European stocks firm as France awaits government

Europe's main stock markets firmed during trading on Tuesday, with eurozone attention focused on the expected appointment of a new government in France.

In London, traders were catching up after a long-weekend. Meanwhile the euro gained slightly on the dollar.

Wall Street opened on a slightly upbeat note.

In Paris, the CAC 40 index rose 0.73 percent to 4,373.68 points just hours before the expected announcement of a new government.

The country was plunged into crisis by the collapse of the government on Monday, provoked by a speech by Economy Minister Arnaud Montebourg attacking French, German and eurozone budget policies.

Analysts at Saxo Banque in Paris said that "so far, the financial markets continue to give France the benefit of the doubt on its commitment to reform".

On Monday, the CAC 40 surged by 2.10 percent despite the crisis, supported by signs the European Central Bank is considering injecting cash into the eurozone economy to ward off any threat of deflation.

In London, the FTSE 100 index was ahead by 0.41 percent from the closing level on Friday to 6,802.96 points while in Germany, the DAX 30 was up 0.24 percent to 9,533.43 points in early afternoon trading.

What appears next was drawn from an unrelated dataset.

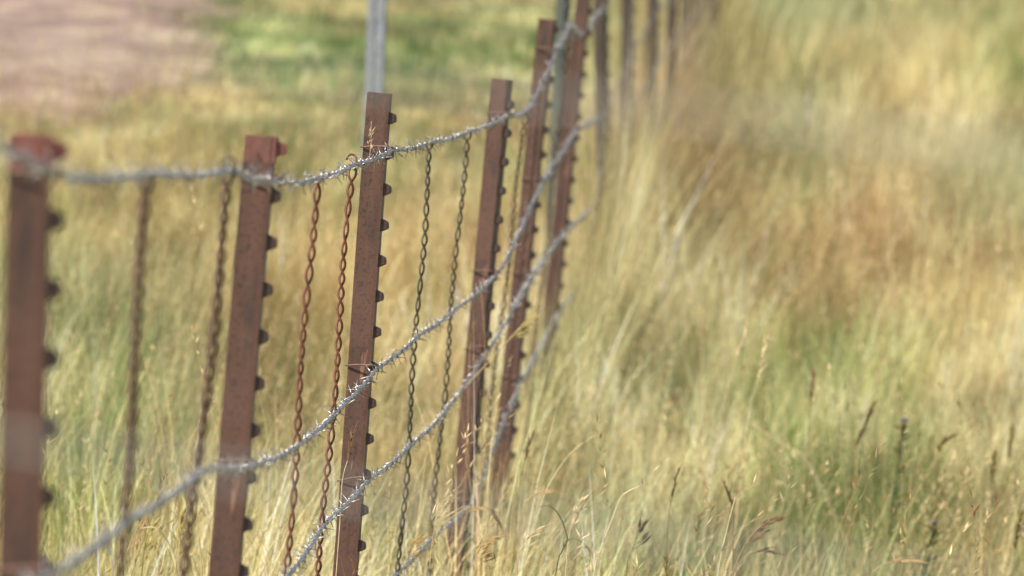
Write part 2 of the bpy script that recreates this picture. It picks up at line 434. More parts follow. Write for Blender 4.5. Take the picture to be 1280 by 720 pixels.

In New York, the Dow Jones Industrial Average inched up 0.06 percent in opening trading, and the tech-rich Nasdaq gained 0.14 percent.

On Monday, the S&P 500 closed at a new record high of 1,997.92 points, just short of the watershed 2,000-level.

- France sends policy message -

President Francois Hollande's decision to dissolve his government was seen as a bid to restore political order after a public row in his cabinet over how to cure the eurozone's ailing second-largest economy.

Analysts said it was also meant top show France's main ally in the European Union, Germany, as well as to the European Commission and ECB, that debt-laden Paris is committed to fiscal discipline.

But the markets were affected more by ECB signals that it could start possible quantitative easing in a bid to stoke growth and ward off deflation.

"It's one of those modern day truths that markets react more to what central banks might do, than to political considerations or uncertainties," said analyst Michael Hewson at trading firm CMC Markets.

"Markets at the moment are more interested in the change of tone from (ECB head) Mario Draghi at Jackson Hole last week, with respect to the prospect of further measures to help boost the economy in Europe.

"The prospects for further measures will be tested later this week with the release of the latest unemployment numbers and inflation figures, which are expected to reinforce the narrative of a looser for longer monetary policy."

Sentiment was also bolstered by weekend comments from Federal Reserve head Janet Yellen on the bank's monetary policy.

She told the bank's annual symposium that despite a sharp fall in joblessness there was "considerable uncertainty about the level of employment".

- Euro creeps higher -

Currency markets continued to weigh the comments, which traders interpreted as indicating could mean the Fed might raise interest rates sooner than had been expected.

In foreign exchange trading on Tuesday, the European single currency firmed to $1.3196 from $1.3193 late in New York on Monday.

Against sterling, the euro was almost flat at 79.58 pence from 79.57 pence late in New York on Monday, while the pound firmed to $1.6586 from $1.6579.

The Swiss franc edged down to 1.2084 to the euro having reached 1.2071 on Monday, the highest level since January 2013.

The franc was steady against the dollar at 0.9154.

The yuan closed at 6.1531 to the dollar from 6.1640 on Monday.

The price of gold climbed to $1,286.50 an ounce, from $1,277.25 on Friday on the London Bullion Market.